§ STATED TASK: Your task is to transcribe the data in full.

§ GIVEN INFORMATION:
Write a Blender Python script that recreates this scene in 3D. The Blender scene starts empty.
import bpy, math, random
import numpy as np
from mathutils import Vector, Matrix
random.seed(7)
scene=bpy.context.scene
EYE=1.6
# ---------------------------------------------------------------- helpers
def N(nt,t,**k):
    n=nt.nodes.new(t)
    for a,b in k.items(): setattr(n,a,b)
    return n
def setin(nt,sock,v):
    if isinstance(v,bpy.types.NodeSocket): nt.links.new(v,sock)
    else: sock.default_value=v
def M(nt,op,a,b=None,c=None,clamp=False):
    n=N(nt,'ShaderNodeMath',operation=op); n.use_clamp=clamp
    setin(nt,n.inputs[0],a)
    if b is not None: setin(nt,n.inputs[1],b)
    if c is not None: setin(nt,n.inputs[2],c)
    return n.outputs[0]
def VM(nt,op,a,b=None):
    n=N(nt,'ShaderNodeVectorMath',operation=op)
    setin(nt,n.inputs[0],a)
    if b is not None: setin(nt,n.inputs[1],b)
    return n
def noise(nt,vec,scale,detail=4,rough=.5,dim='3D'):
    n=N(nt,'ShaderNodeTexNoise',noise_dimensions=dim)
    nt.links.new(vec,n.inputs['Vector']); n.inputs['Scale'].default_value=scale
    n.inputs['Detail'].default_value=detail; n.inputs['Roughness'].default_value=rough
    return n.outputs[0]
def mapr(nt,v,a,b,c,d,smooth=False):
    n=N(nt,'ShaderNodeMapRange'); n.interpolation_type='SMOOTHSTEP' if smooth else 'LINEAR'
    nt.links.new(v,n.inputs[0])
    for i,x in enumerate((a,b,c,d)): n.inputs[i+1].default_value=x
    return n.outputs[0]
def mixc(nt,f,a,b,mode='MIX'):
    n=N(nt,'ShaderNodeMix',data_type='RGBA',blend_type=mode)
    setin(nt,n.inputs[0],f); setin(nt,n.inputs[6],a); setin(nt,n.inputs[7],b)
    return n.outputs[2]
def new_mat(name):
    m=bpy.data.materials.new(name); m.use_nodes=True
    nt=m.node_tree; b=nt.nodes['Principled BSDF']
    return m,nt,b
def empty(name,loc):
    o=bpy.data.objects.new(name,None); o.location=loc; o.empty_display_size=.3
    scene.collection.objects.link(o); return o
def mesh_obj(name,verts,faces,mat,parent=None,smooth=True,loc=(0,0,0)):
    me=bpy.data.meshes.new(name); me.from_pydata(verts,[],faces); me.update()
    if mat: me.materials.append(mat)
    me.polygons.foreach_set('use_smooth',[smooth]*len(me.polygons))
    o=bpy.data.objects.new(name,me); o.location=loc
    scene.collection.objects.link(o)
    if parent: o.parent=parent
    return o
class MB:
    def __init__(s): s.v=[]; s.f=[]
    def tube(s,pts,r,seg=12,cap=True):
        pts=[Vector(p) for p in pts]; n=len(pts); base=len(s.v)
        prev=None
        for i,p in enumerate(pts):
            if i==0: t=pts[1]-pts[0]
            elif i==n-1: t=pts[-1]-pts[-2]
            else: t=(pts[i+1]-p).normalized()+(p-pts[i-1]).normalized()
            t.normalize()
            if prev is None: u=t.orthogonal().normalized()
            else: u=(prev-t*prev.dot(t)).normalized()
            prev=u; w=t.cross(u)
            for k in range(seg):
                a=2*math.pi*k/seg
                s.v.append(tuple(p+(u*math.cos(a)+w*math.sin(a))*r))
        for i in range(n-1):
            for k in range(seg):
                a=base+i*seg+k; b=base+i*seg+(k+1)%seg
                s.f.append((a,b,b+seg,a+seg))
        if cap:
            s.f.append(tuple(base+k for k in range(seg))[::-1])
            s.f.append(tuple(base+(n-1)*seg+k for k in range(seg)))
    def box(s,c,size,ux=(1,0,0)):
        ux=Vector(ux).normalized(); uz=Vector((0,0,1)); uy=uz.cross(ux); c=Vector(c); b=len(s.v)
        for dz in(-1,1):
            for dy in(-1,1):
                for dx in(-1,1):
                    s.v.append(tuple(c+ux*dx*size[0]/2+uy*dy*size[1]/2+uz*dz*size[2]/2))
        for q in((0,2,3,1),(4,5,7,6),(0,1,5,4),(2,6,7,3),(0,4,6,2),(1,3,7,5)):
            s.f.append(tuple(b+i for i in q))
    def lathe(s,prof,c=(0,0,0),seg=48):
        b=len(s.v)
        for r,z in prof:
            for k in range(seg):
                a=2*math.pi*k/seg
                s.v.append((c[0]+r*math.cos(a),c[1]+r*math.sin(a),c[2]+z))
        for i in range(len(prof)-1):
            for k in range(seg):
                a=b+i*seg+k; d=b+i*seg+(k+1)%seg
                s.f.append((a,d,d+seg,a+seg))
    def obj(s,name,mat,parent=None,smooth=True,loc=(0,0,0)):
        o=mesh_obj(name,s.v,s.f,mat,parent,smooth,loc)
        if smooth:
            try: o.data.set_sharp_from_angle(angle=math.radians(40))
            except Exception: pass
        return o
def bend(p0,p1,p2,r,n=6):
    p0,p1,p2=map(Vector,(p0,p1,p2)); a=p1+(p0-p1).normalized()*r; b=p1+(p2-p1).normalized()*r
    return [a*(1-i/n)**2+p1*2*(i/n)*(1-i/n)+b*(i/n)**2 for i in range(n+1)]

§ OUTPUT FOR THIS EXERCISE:
Write a Blender Python script that recreates this scene in 3D. The Blender scene starts empty.
import bpy, math, random
import numpy as np
from mathutils import Vector, Matrix
random.seed(7)
scene=bpy.context.scene
EYE=1.6
# ---------------------------------------------------------------- helpers
def N(nt,t,**k):
    n=nt.nodes.new(t)
    for a,b in k.items(): setattr(n,a,b)
    return n
def setin(nt,sock,v):
    if isinstance(v,bpy.types.NodeSocket): nt.links.new(v,sock)
    else: sock.default_value=v
def M(nt,op,a,b=None,c=None,clamp=False):
    n=N(nt,'ShaderNodeMath',operation=op); n.use_clamp=clamp
    setin(nt,n.inputs[0],a)
    if b is not None: setin(nt,n.inputs[1],b)
    if c is not None: setin(nt,n.inputs[2],c)
    return n.outputs[0]
def VM(nt,op,a,b=None):
    n=N(nt,'ShaderNodeVectorMath',operation=op)
    setin(nt,n.inputs[0],a)
    if b is not None: setin(nt,n.inputs[1],b)
    return n
def noise(nt,vec,scale,detail=4,rough=.5,dim='3D'):
    n=N(nt,'ShaderNodeTexNoise',noise_dimensions=dim)
    nt.links.new(vec,n.inputs['Vector']); n.inputs['Scale'].default_value=scale
    n.inputs['Detail'].default_value=detail; n.inputs['Roughness'].default_value=rough
    return n.outputs[0]
def mapr(nt,v,a,b,c,d,smooth=False):
    n=N(nt,'ShaderNodeMapRange'); n.interpolation_type='SMOOTHSTEP' if smooth else 'LINEAR'
    nt.links.new(v,n.inputs[0])
    for i,x in enumerate((a,b,c,d)): n.inputs[i+1].default_value=x
    return n.outputs[0]
def mixc(nt,f,a,b,mode='MIX'):
    n=N(nt,'ShaderNodeMix',data_type='RGBA',blend_type=mode)
    setin(nt,n.inputs[0],f); setin(nt,n.inputs[6],a); setin(nt,n.inputs[7],b)
    return n.outputs[2]
def new_mat(name):
    m=bpy.data.materials.new(name); m.use_nodes=True
    nt=m.node_tree; b=nt.nodes['Principled BSDF']
    return m,nt,b
def empty(name,loc):
    o=bpy.data.objects.new(name,None); o.location=loc; o.empty_display_size=.3
    scene.collection.objects.link(o); return o
def mesh_obj(name,verts,faces,mat,parent=None,smooth=True,loc=(0,0,0)):
    me=bpy.data.meshes.new(name); me.from_pydata(verts,[],faces); me.update()
    if mat: me.materials.append(mat)
    me.polygons.foreach_set('use_smooth',[smooth]*len(me.polygons))
    o=bpy.data.objects.new(name,me); o.location=loc
    scene.collection.objects.link(o)
    if parent: o.parent=parent
    return o
class MB:
    def __init__(s): s.v=[]; s.f=[]
    def tube(s,pts,r,seg=12,cap=True):
        pts=[Vector(p) for p in pts]; n=len(pts); base=len(s.v)
        prev=None
        for i,p in enumerate(pts):
            if i==0: t=pts[1]-pts[0]
            elif i==n-1: t=pts[-1]-pts[-2]
            else: t=(pts[i+1]-p).normalized()+(p-pts[i-1]).normalized()
            t.normalize()
            if prev is None: u=t.orthogonal().normalized()
            else: u=(prev-t*prev.dot(t)).normalized()
            prev=u; w=t.cross(u)
            for k in range(seg):
                a=2*math.pi*k/seg
                s.v.append(tuple(p+(u*math.cos(a)+w*math.sin(a))*r))
        for i in range(n-1):
            for k in range(seg):
                a=base+i*seg+k; b=base+i*seg+(k+1)%seg
                s.f.append((a,b,b+seg,a+seg))
        if cap:
            s.f.append(tuple(base+k for k in range(seg))[::-1])
            s.f.append(tuple(base+(n-1)*seg+k for k in range(seg)))
    def box(s,c,size,ux=(1,0,0)):
        ux=Vector(ux).normalized(); uz=Vector((0,0,1)); uy=uz.cross(ux); c=Vector(c); b=len(s.v)
        for dz in(-1,1):
            for dy in(-1,1):
                for dx in(-1,1):
                    s.v.append(tuple(c+ux*dx*size[0]/2+uy*dy*size[1]/2+uz*dz*size[2]/2))
        for q in((0,2,3,1),(4,5,7,6),(0,1,5,4),(2,6,7,3),(0,4,6,2),(1,3,7,5)):
            s.f.append(tuple(b+i for i in q))
    def lathe(s,prof,c=(0,0,0),seg=48):
        b=len(s.v)
        for r,z in prof:
            for k in range(seg):
                a=2*math.pi*k/seg
                s.v.append((c[0]+r*math.cos(a),c[1]+r*math.sin(a),c[2]+z))
        for i in range(len(prof)-1):
            for k in range(seg):
                a=b+i*seg+k; d=b+i*seg+(k+1)%seg
                s.f.append((a,d,d+seg,a+seg))
    def obj(s,name,mat,parent=None,smooth=True,loc=(0,0,0)):
        o=mesh_obj(name,s.v,s.f,mat,parent,smooth,loc)
        if smooth:
            try: o.data.set_sharp_from_angle(angle=math.radians(40))
            except Exception: pass
        return o
def bend(p0,p1,p2,r,n=6):
    p0,p1,p2=map(Vector,(p0,p1,p2)); a=p1+(p0-p1).normalized()*r; b=p1+(p2-p1).normalized()*r
    return [a*(1-i/n)**2+p1*2*(i/n)*(1-i/n)+b*(i/n)**2 for i in range(n+1)]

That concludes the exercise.